Nos quarenta e oito anos seguintes, nada mudou no mapa concelhio nacional. As alterações surgem com a democracia. Em 1979 é criado o concelho da Amadora e em 1998, de uma assentada, três novos concelhos elevam-se: Vizela, Trofa e Odivelas.
A singularidade do concelho de S. João da Madeira, de freguesia única, não foi inventada pelos militares, na declaração da sua emancipação. Ainda na semana passada, o jornal labor numa excelente reportagem sobre a transferência de competências para as juntas de freguesia, revisitou os concelhos de freguesia única. Os mais atentos perdoarão a repetição da nomeação destes cinco territórios: Porto Santo, S. Brás de Alportel, Barrancos, Alpiarça e Castanheira de Pera. Embora este último, só a partir de 2013, tenha transitado para este grupo, devido ao agrupamento das suas freguesias.
Atente-se no ano de emancipação ou formação destes concelhos. Em 1914, na 1ª República, foram elevados Alpiarça e S. Brás de Alportel (juntamente com Bombarral, Alcanena e Ribeira Brava, aqui apresentados para se entender que a criação das referidas autarquias, não constituiu um ato isolado).
Durante a monarquia liberal, na reforma administrativa de Mouzinho da Silveira de 1835, é criado o concelho de Porto Santo.

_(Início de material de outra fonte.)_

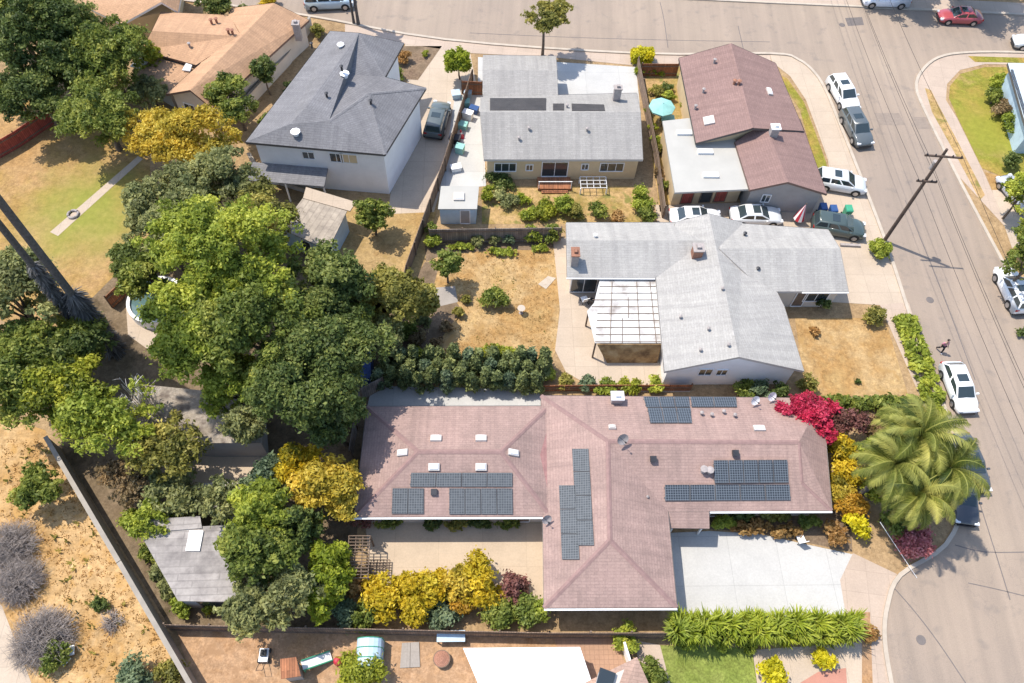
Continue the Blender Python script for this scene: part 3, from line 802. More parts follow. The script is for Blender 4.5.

Muitos séculos antes, em 1290, por foral de D. Dinis é constituído o concelho de Barrancos. Demonstrativo da relevância dos concelhos na história medieval, em contraponto aos senhores feudais – nas imediações desta povoação situava-se o castelo fronteiriço de Noudar, hoje uma ruina.
É bem provável que a reforma de 1835 tenha extinguido uma série de concelhos com estas particularidades.
Pela história percebe-se que a Administração local sempre se adaptou às singularidades dos concelhos, nas ilhas ou no continente. No norte como no sul, sem complexos geográficos.
Em 1832, o referido Mouzinho da Silveira elaborou a reforma administrativa das ilhas. Entre as várias medidas tomadas, uma perpetuou-se, a criação do concelho do Corvo nos Açores, com uma novidade, este concelho não tinha, nem ao fim destes quase dois séculos tem, freguesias.
Foquemo-nos na citada reportagem do labor, escrita por Anabela S. Carvalho. A coincidência de competências entre as entidades administrativas do mesmo território foi apontada como uma incongruência da lei n.º 75 / 2013, algo a que eu próprio já tinha aludido em Fevereiro deste ano e que repeti no último mês. Enfâse, na referida notícia, para a afirmação do socialista Filipe Menezes de Oliveira, edil de Porto Santo, concordando com a extinção da freguesia, ressalvando que “o interesse público não ficaria violado”.
Conforme descrito, desde a criação do concelho do Corvo, enquadramento jurídico já existe para essas abolições, atualizado ao longo destes dois séculos, até ao Estatuto Político-Administrativo da Região Autónoma dos Açores, Lei n.º 2 / 2009 de 12 de Janeiro, que prevê no seu artigo 136, o Município do Corvo, designando-o como titular das competências genéricas das freguesias, devido aos seus condicionalismos próprios.
Não se encerram na história, nem no contexto administrativo, as peculiaridades geográficas da ilha. O Corvo é o concelho menos populoso de Portugal. Só que com os seus 17,13 Km2, não é o mais pequeno do país, como todos sabemos.
A proporcionalidade territorial ainda é válida hoje, em pleno século XXI, como seria em 1926.
Jaime Afreixo, em 73 dias de mandato, nem deve ter tido tempo para contactar com a totalidade da legislação portuguesa. Ousadamente emancipou dois concelhos. Um, sendo o único a norte do rio Mondego de freguesia única, terá causado estranheza no conservadorismo da região e talvez por isso, durante os anos seguintes de ditadura militar, nada se alterou na administração local do país. Antes pelo contrário, durante esses anos, transmitiu-se aos concelhos a mesma ideologia que era apregoada para o estrangeiro, o “orgulhosamente sós”, exacerbando-se a rivalidade entre povoações, pelo fomento do bairrismo.
Após 40 anos de democracia é normal que se repense a Administração local, permitindo propor-se alterações aos conceitos existentes.
A eloquência dos argumentos sustentará a defesa da futura extinção da freguesia e permitirá compreender, melhor, as razões dos que defendem a simplificação e aproximação do Estado ao cidadão.